While jazz set the rhythm, booze was the underground river fueling the frantic energy of the decade. It was Prohibition after all, which means the dark side of the Gatsby morality tale had its real-life counterparts in figures such as Al Capone. Capone’s bootlegging activities and philanthropy gave gangsters a glamorous patina, until prostitution and mob murders like the St. Valentine’s Day Massacre revealed the ugly underbelly of organized crime.

Salvador Dali

Art more than anything else may have most accurately reflected the distorted reality of the Age. A fan of Picasso, Salvador Dali was just beginning his rise to fame as the Roaring Twenties were waning. His love of excess, expressed through increasingly surrealist images on canvas like his most famous work, The Persistence of Memory, captured deeper truths that were the essence of the decade.

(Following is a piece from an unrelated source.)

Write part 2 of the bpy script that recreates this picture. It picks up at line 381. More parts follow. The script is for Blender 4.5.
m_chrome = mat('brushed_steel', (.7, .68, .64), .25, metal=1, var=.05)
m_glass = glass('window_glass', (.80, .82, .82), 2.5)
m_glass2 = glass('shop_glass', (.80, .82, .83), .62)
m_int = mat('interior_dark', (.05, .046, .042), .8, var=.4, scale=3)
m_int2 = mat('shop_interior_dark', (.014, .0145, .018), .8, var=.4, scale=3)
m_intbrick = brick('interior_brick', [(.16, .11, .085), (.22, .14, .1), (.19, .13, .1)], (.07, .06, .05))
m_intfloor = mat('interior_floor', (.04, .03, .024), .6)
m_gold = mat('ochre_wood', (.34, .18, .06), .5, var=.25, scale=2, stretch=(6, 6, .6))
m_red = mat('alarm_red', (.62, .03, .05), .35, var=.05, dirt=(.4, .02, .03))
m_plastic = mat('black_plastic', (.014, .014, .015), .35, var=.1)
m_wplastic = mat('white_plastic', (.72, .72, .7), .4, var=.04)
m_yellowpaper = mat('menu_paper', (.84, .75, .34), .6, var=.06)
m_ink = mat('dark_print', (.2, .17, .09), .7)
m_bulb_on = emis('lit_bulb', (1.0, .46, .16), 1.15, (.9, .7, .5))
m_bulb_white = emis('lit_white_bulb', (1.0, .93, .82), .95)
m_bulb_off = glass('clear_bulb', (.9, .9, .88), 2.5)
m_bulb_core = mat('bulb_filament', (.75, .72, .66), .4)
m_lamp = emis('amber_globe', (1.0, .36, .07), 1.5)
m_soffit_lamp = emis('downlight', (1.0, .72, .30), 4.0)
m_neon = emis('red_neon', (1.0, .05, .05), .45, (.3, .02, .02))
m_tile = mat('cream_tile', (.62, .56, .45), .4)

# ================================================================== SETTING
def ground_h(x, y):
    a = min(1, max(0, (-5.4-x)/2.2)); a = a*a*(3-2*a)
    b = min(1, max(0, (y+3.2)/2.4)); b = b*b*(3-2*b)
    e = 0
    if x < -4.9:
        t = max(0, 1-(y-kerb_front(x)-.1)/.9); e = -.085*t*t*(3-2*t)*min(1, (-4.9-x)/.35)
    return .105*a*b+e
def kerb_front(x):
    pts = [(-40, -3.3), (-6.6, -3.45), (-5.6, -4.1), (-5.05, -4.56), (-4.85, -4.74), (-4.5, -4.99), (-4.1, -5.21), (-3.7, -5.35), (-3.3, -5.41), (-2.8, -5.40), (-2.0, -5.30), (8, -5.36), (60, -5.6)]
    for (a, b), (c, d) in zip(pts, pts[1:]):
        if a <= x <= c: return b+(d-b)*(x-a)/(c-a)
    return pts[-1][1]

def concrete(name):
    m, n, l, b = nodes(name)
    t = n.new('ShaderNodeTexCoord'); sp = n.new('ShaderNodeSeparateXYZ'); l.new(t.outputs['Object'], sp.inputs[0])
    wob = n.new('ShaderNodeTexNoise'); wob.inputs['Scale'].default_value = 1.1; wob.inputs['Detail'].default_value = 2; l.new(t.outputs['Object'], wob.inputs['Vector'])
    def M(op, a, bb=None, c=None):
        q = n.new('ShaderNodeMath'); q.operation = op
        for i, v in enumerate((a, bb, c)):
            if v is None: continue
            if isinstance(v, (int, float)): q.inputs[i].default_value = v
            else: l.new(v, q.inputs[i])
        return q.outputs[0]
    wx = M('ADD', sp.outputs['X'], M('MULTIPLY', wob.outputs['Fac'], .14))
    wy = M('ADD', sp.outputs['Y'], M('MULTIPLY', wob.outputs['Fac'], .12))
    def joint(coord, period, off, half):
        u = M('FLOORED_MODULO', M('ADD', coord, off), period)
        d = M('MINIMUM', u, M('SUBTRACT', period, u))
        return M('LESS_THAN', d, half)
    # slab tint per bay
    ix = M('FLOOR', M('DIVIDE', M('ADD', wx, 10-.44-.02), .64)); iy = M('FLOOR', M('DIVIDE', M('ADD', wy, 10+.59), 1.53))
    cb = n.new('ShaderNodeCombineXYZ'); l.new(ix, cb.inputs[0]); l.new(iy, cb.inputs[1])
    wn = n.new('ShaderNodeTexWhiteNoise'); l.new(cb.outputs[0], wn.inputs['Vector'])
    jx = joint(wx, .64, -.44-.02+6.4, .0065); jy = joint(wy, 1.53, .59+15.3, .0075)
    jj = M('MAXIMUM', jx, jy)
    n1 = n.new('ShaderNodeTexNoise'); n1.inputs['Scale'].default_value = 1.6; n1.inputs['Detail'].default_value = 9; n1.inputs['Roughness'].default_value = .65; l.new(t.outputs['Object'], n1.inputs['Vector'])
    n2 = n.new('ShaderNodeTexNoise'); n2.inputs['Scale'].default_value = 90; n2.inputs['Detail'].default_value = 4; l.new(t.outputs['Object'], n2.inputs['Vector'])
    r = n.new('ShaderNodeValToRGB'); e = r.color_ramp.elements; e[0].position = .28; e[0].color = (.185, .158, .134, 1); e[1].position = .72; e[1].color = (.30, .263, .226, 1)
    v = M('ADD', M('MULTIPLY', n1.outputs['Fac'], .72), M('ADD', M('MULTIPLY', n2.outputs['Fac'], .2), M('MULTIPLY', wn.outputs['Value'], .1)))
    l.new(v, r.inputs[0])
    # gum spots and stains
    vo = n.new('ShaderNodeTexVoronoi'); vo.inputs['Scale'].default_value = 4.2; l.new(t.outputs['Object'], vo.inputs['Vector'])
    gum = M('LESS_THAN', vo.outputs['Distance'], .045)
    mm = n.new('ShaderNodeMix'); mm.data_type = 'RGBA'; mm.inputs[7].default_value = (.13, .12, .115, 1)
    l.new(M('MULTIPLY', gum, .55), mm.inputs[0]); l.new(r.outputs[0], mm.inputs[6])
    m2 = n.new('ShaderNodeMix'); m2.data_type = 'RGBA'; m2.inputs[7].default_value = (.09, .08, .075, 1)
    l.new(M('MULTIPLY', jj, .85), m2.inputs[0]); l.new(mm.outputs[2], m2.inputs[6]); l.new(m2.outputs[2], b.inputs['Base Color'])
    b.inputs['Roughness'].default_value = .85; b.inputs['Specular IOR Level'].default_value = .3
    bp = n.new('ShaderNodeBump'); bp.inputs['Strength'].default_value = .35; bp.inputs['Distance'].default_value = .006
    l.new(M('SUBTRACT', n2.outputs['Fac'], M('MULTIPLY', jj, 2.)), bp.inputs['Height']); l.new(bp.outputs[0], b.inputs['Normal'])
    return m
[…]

F. Scott and Zelda Fitzgerald

Perhaps because The Great Gatsby’s debut perfectly bisected the decade it pegged, no one noticed its prescience. The novel was not an initial success; its esteem only grew in hindsight, well after the author could appreciate its acclaim. Fitzgerald and his wife Zelda were creatures of the interwar years, of an era that fit eerily and neatly into the decade, and ended with a bang louder than any bomb detonated in WWI, the crash of 1929. In 1930, Zelda began struggling with schizophrenia, and Fitzgerald wrote for the rest of his life, which only lasted another 10 years. But the distant roar of that glittering time can still be heard distinctly in the pages of his great story.